The majority concludes that the police acted "promptly” and that there was a "close physical and temporal proximity” between the crime and the defendant’s apprehension, so as to justify the identification procedures used here (see, People v Duuvon, 77 NY2d 541). It is my view, however, that the facts do not support these conclusions.

While it is true that the defendant, who was already known to police, was apprehended only a block from the Park Hill address, it is also true that his "proximity” to the crime scene is readily attributable to the fact that he lived in the neighborhood. Of more significance is the fact that the defendant’s apprehension and the ensuing showup took place two and one-*272half hours after the crime, hardly the three or four minutes constituting "one unbroken chain of events” (People v Duuvon, supra, at 544-545), which the Court of Appeals recently ruled was within the permissible boundaries governing "generally suspect and disfavored” showups (People v Duuvon, supra, at 543). Moreover, even if the showup conducted here had indeed been "prompt”, it could hardly have been more suggestive. The fact that the defendant was in handcuffs and in the company only of police officers "presses judicial tolerance to its limits” (People v Duuvon, supra, at 545). The fact that the police informed the complainant that they had a suspect "in custody”, whom they could already name, served no purpose other than to convey to the complainant police assurances that the suspect he was about to view was indeed "the right man”, thus pressing judicial tolerance even further.

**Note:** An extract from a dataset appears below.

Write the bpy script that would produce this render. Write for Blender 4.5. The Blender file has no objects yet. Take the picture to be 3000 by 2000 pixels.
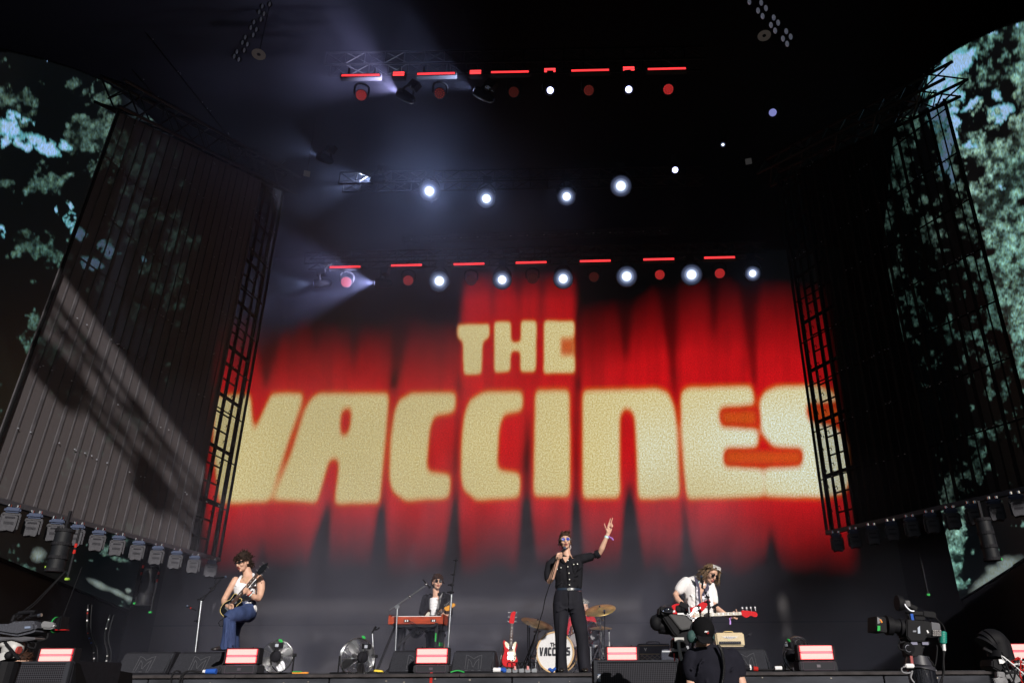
import bpy, bmesh, math, random
import numpy as np
from mathutils import Vector, Matrix
random.seed(7); RNG = np.random.default_rng(7)
SC = bpy.context.scene
COL = SC.collection
V = Vector
# ------------------------------------------------------------------ camera
F, PX, PY, ZC = 2140.0, 1620.0, 1000.0, -0.065
PITCH, YAW, ROLL = 24.7, 1.3, 0.28
CR = (Matrix.Rotation(math.radians(YAW), 3, 'Z') @ Matrix.Rotation(math.radians(90 + PITCH), 3, 'X')
      @ Matrix.Rotation(math.radians(-ROLL), 3, 'Z'))
CP = V((0, 0, ZC))
cam = bpy.data.cameras.new('camera'); camo = bpy.data.objects.new('camera', cam); COL.objects.link(camo)
camo.matrix_world = Matrix.Translation(CP) @ CR.to_4x4()
cam.sensor_width = 36; cam.lens = F / 3000 * 36; cam.shift_x = -(PX - 1500) / 3000; cam.clip_end = 3000; cam.clip_start = 0.05
SC.camera = camo
def ray(x, y): return CR @ V(((x - PX) / F, -(y - PY) / F, -1))
def at(x, y, Y):
    d = ray(x, y); return CP + d * (Y / d.y)
def atz(x, y, z):
    d = ray(x, y); return CP + d * ((z - ZC) / d.z)
def onplane(x, y, p, n):
    d = ray(x, y); return CP + d * ((p - CP).dot(n) / d.dot(n))
def proj(p):
    q = CR.transposed() @ (V(p) - CP); return (PX + F * q.x / -q.z, PY - F * q.y / -q.z)
# ------------------------------------------------------------------ world, sun, exposure
SUN_EL, SUN_AZ = math.radians(20.6), math.radians(20)     # sun behind the viewer, to the right
w = bpy.data.worlds.new('World'); SC.world = w; w.use_nodes = True
nt = w.node_tree; bg = nt.nodes['Background']
sky = nt.nodes.new('ShaderNodeTexSky'); sky.sky_type = 'NISHITA'; sky.sun_disc = False
sky.sun_elevation = SUN_EL; sky.sun_rotation = math.pi - SUN_AZ
nt.links.new(sky.outputs[0], bg.inputs[0]); bg.inputs[1].default_value = 0.05
sl = bpy.data.lights.new('sun', 'SUN'); sl.energy = 4.6; sl.angle = math.radians(0.6); sl.color = (1, .94, .87)
so = bpy.data.objects.new('sun', sl); COL.objects.link(so)
to_sun = V((math.sin(SUN_AZ) * math.cos(SUN_EL), -math.cos(SUN_AZ) * math.cos(SUN_EL), math.sin(SUN_EL)))
so.rotation_euler = to_sun.to_track_quat('Z', 'Y').to_euler(); so.location = (30, -60, 40)
SC.view_settings.view_transform = 'Standard'; SC.view_settings.look = 'None'
SC.view_settings.exposure = 0.0; SC.view_settings.gamma = 1
SC.render.engine = 'CYCLES'
SC.cycles.max_bounces = 6; SC.cycles.diffuse_bounces = 1; SC.cycles.glossy_bounces = 2; SC.cycles.volume_bounces = 0; SC.cycles.transparent_max_bounces = 16
SC.cycles.sample_clamp_indirect = 3; SC.cycles.sample_clamp_direct = 0
SC.cycles.use_denoising = True
SC.cycles.volume_step_rate = 1.0; SC.cycles.caustics_reflective = False; SC.cycles.caustics_refractive = False
# ------------------------------------------------------------------ materials
MATS = {}
def mat(name, col, rough=.6, metal=0, spec=.5, noise=0, nscale=20, bump=0, bscale=40, emit=None, estr=0, coat=0, stretch=None, alpha=None, trans=0):
    if name in MATS: return MATS[name]
    m = bpy.data.materials.new(name); m.use_nodes = True; MATS[name] = m
    t = m.node_tree; b = t.nodes['Principled BSDF']
    b.inputs['Base Color'].default_value = (*col, 1); b.inputs['Roughness'].default_value = rough
    b.inputs['Metallic'].default_value = metal; b.inputs['Specular IOR Level'].default_value = spec
    b.inputs['Coat Weight'].default_value = coat
    if trans: b.inputs['Transmission Weight'].default_value = trans
    if alpha is not None: b.inputs['Alpha'].default_value = alpha
    co = None
    if noise or bump:
        tc = t.nodes.new('ShaderNodeTexCoord'); mp = t.nodes.new('ShaderNodeMapping'); t.links.new(tc.outputs['Object'], mp.inputs[0])
        if stretch: mp.inputs['Scale'].default_value = stretch
        co = mp.outputs[0]
    if noise:
        n = t.nodes.new('ShaderNodeTexNoise'); n.inputs['Scale'].default_value = nscale; n.inputs['Detail'].default_value = 5
        t.links.new(co, n.inputs['Vector'])
        mr = t.nodes.new('ShaderNodeMapRange'); mr.inputs['From Min'].default_value = .3; mr.inputs['From Max'].default_value = .7
        mr.inputs['To Min'].default_value = 1 - noise; mr.inputs['To Max'].default_value = 1 + noise
        t.links.new(n.outputs['Fac'], mr.inputs['Value'])
        mx = t.nodes.new('ShaderNodeVectorMath'); mx.operation = 'SCALE'; mx.inputs[0].default_value = col
        t.links.new(mr.outputs[0], mx.inputs['Scale']); t.links.new(mx.outputs[0], b.inputs['Base Color'])
    if bump:
        n = t.nodes.new('ShaderNodeTexNoise'); n.inputs['Scale'].default_value = bscale; n.inputs['Detail'].default_value = 3
        t.links.new(co, n.inputs['Vector'])
        bp = t.nodes.new('ShaderNodeBump'); bp.inputs['Strength'].default_value = bump; bp.inputs['Distance'].default_value = .02
        t.links.new(n.outputs['Fac'], bp.inputs['Height']); t.links.new(bp.outputs[0], b.inputs['Normal'])
    if emit:
        b.inputs['Emission Color'].default_value = (*emit, 1); b.inputs['Emission Strength'].default_value = estr
    return m
BLACK = mat('black_plastic', (.010, .010, .014), .8, spec=.18, noise=.25)
BLACKM = mat('black_painted_metal', (.010, .010, .013), .75, .0, spec=.2, noise=.2)
MATTE = mat('matte_black_cloth', (.006, .006, .0075), .95, spec=.1)
RUBBER = mat('cable_rubber', (.010, .010, .012), .8, spec=.2)
CHROME = mat('chrome', (.62, .64, .68), .18, 1)
STEEL = mat('steel', (.5, .53, .58), .3, 1, noise=.1)
WHITE = mat('white_plastic', (.75, .75, .77), .5)
SKIN = mat('skin', (.62, .37, .27), .5, spec=.35, noise=.09, nscale=14, bump=.05, bscale=90)
GREEN = mat('green_tape', (.03, .40, .08), .7, spec=.2)
YELLOWG = mat('fluorescent_tape', (.3, .5, .06), .7, spec=.2)
REDT = mat('red_tape', (.42, .015, .01), .7, spec=.2)
BLUET = mat('blue_tape', (.02, .09, .42), .7, spec=.2)
LENS = mat('lens_glass', (.01, .012, .02), .05, spec=1, coat=1)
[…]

I conclude that the identification testimony of the complaining witness, who viewed his assailant only during the course of an unsuccessful chase, was irreparably tainted by the suggestive showup which cannot be justified by any exigent circumstance (cf., People v Duuvon, supra). My concerns are heightened by the trial evidence, which included the testimony of the police officer who spoke to the complainant immediately after the incident and who recorded the information that the robber wore a red shirt and that whether he had facial hair was "unknown”, whereas the defendant, when arrested, was wearing a blue shirt and sported a mustache and goatee. My concern is intensified by the trial references to a police report, which the majority rules was properly withheld from the jury, despite the People’s concession during trial colloquy that the report had been altered by changing the word "red” to "blue” in describing the robber’s shirt. In short, because the only evidence of the defendant’s guilt of robbery is the tainted identification testimony, which should have been suppressed, the robbery conviction should be reversed and that count of the indictment dismissed.